Probablemente sean pocos los que se hayan percatado. Durante las últimas semanas he guardado silencio. Huelga de teclas caídas. Y les confieso que mientras escribo esto sigo tentado de mantener este paro técnico.
No negaré que la decisión de Benedicto XVI ha turbado mi ánimo, aunque —para ser justos— ya venía “tocado” de antes. Las reacciones y reflexiones sobre la renuncia del Papa que se desplegaron posteriormente no hicieron otra cosa que reafirmarme en aquel viejo consejo: si las palabras no van a mejorar el silencio, mejor no romperlo...
Y en ésas estaba hasta que ayer un buen amigo, preocupado por la ausencia de mi clásica incontinencia verbal (que algún lío me ha procurado), intentó motivarme —léase desafiarme— a expresar por escrito qué le pide la Iglesia —y el mundo— al nuevo Papa, cuya identidad todavía desconocemos.

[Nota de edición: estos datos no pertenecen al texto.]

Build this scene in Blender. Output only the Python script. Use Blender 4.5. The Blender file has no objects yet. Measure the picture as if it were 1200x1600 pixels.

¿Qué Papa necesita la Iglesia? Una pregunta a la que parece que nadie —desde dentro y desde fuera— se resiste a contestar. Desde cardenales hasta el último de los bautizados. Desde creyentes a ateos beligerantes. Demasiadas voces y quizá poco silencio.
Y es que siendo la pregunta importante e interesante, me parece que no lleva la dirección correcta. Deberíamos preguntarle a Dios y no a nosotros mismos. Debemos preguntarle qué Iglesia quiere, qué Papa quiere, qué va a pedirle, qué nos pide diariamente.
La respuesta, probablemente, no es nueva. Me atrevería a asegurar que quedó pronunciada y escrita hace mucho tiempo. Supongo que de la Iglesia Dios espera que sea fermento, el comienzo de su reinado, el espejo de su amor y su gloria, el cuerpo que acoja a todos los que confiesan su fe en Cristo. Y del Papa, imagino que Dios espera su amor, su constancia, su fe y su esperanza, que sea signo de unidad y servicio, que se deje lavar los pies, que perdone hasta setenta veces siete, que ate y desate y, sobre todo, que apaciente sus corderos.
Claro que todo esto son suposiciones mías. A fin de cuentas no soy el portavoz oficial de Dios en la tierra. Ni lo pretendo. Seguro que tiene mejores voces para serlo. Por eso, mejor me callo y les dejo con el silencio.
Ojalá ahí, en el silencio, ustedes, yo, y sobretodo los cardenales electores escuchen Su Voz, la de Dios. ¡Da igual el tiempo que tarden!
Apuntaba una idea el cardenal Timothy Dolan —una de las pocas voces que han traído algo de calma a mi espíritu últimamente— estos días atrás. No es literal, pero venía a decir —o así lo entendí— que por encima de la función e importancia del Papa está la Eucaristía. Que ahí radica la fuente de la fuerza y vitalidad de la Iglesia, más que en el sucesor de Pedro. Porque en la Eucaristía es Dios mismo quien nos une y se hace presente entre nosotros y en el interior de cada uno. Con mis propias palabras: la Iglesia puede vivir más tiempo en “sede vacante” que con el “sagrario vacante”.
¿No les he dicho ya en más de una ocasión que me cae bien este tipo? ¡Dios no quiera que sea el elegido! Me sabría muy mal verle sometido a la tentación del trono que aísla, que puede distanciar la vista, taponar los oídos y atrofiar los brazos. No es que sean peligros exclusivos de los nombramientos eclesiásticos. Cualquier poltrona o asiento, en cualquier ámbito, hasta el doméstico, los lleva aparejados.
¿Ven lo que les decía sobre mi incontinencia verbal? ¡Mejor callar!